The Indonesian economy has been experiencing significant market volatility since speculation intensified in August about the US Federal Reserve rate cut. Capital inflow surged, the rupiah strengthened and the exchange reserve reached a record that month.

But as expectation increased about Trump’s victory in the US presidential election, capital flows reversed and the rupiah fell. Sell-off by foreign investors in the Indonesia Stock Exchange pushed the index down 6 percent in the two weeks since Oct. 22, dropping 7.3 percent from its peak on Sept. 20. The rupiah fell against the US dollar from 15,671 on Oct. 20 to 15,919 on Nov. 7.

Trump’s plan to impose 10 percent tariffs on all imports to the US and 60 percent on imports from China will increases prices for US consumers. His plan to deport millions of illegal immigrants will cause labor shortages and higher wages.

His plan to cut taxes for high-income groups and corporations will transfer a huge sum of income and purchasing power to American consumers and businesses, which could push up demand. His tax cuts will cost trillion of dollars at a time when the US budget deficit is growing and the national debt is on an unsustainable trajectory, pushing interest rates and bond yields higher.

These inflationary policies can potentially set off a conflict with the Fed that could reverse the interest rate trajectory. The imposition of higher import tariffs could trigger retaliation from other countries, expanding the trade war.

The Trumponomics agenda, if executed vigorously, will make the world economy more fractured, further disrupting global supply chains and further pushing down global growth. And higher inflation could again prompt central banks to hike interest rates, resulting in global tightening.

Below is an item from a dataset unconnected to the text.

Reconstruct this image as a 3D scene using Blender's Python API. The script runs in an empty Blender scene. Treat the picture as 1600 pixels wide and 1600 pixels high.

Although Trump might not be able to execute the entirety of his economic agenda, his policies’ implementation could be another headwind for the Indonesian economy, impacting three particular areas.

First, it will directly impact Indonesian exports to the US, the country’s third-biggest export destination after China and ASEAN. In January-September 2024, exports to the US grew 10 percent yoy to US$19.1 billion. Unlike exports to other countries, which are mostly commodities, Indonesian exports to the US are mostly manufactured products, such as garments, footwear, rubber products and electronics.

A 10 percent tariff on Indonesian exports to the US would be a big blow for manufactured products. Given Trump’s distaste for trade negotiations, Indonesia cannot expect Trump to continue reviewing the country’s access to the US generalized system of preferences (GSP) to benefit Indonesia.

Second, Trump’s plan to impose a 60 percent tariff on imports from China, on top of President Joe Biden’s plan to triple tariffs on steel and aluminum and double tariffs on semiconductors, electric vehicles and solar panels, could push back China’s economic growth, which grew only 4.6 percent yoy in Q3 2024, below expectations.

Indonesian exports to China are mostly commodities, such as coal, palm oil, petroleum products, natural gas and rubber, as well as minerals like nickel and copper. Up to September 2024, Indonesian exports to China fell 6 percent yoy to $42.5 billion.

It is also possible that China might divert exports of its goods restricted in the US to other countries including Indonesia with artificially low prices, which would add competitive pressure to Indonesia’s domestic goods.

Third, market volatility and a tight global financial condition resulting from Trumponomics will put pressure on Bank Indonesia (BI) to take appropriate monetary policy responses. BI will then face a trade-off in its monetary policy: It could continue its accommodative monetary policy to stimulate economic growth or maintain its current policy to fend off capital outflows and achieve exchange rate stability.

Both policy choices come with their own risk, and it will require BI’s ingenuity to opt for the best.

In the face of more headwinds, the government has to act urgently to continue fiscal consolidation and economic reforms, especially in investment and trade. The question is: Will the new cabinet, a bloated institution that is being reorganized, be up to the task?

The writer is an economist and commissioner at a publicly listed company.